Watermelon Trade Sign

Watermelon Trade Sign, Miles Burkholder Carpenter (1889–1985), 1960, Waverly, Virginia, The Colonial Williamsburg Foundation
Maker Miles Burkholder Carpenter (1889–1985)
Date of Creation 1960
Location Waverly, Virginia
Materials Oil paints on elm wood with a natural grapevine stem, the object set upon a painted iron and wood hand cart and accompanied by an empty, painted, wooden coca-cola crate
Institution The Colonial Williamsburg Foundation
Credit Line Museum Purchase
Accession Number 1973.706.1,1-3
Photo Credit Colonial Williamsburg Foundation

Miles Carpenter owned a sawmill, an icehouse, an outdoor movie theater, and a roadside vegetable and fruit stand. The onset of World War II slowed work at the mill, prompting Carpenter to begin creating decorative carvings out of odd bits of leftover wood.
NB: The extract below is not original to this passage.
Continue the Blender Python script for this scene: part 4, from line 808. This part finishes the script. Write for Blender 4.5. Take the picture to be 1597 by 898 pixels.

In 1960, he shaped and embellished a chunk of elm wood to resemble a giant watermelon, placing his creation on a handcart and setting it beside his produce stand, where he occasionally propped it up on a wooden Coca-Cola crate as a seasonal advertisement. Carpenter enjoyed describing the incredulous reactions of passing motorists who mistook his carving for real fruit. When passing through Waverly in 1972, a curator at the museum spied the 110 pound melon and negotiated its purchase for the collection directly from Carpenter. Inscribed in pencil on a small oval area that was left unpainted at one end of the melon is: “M. B./CARPENTER/WAVERLY, VA./1960”.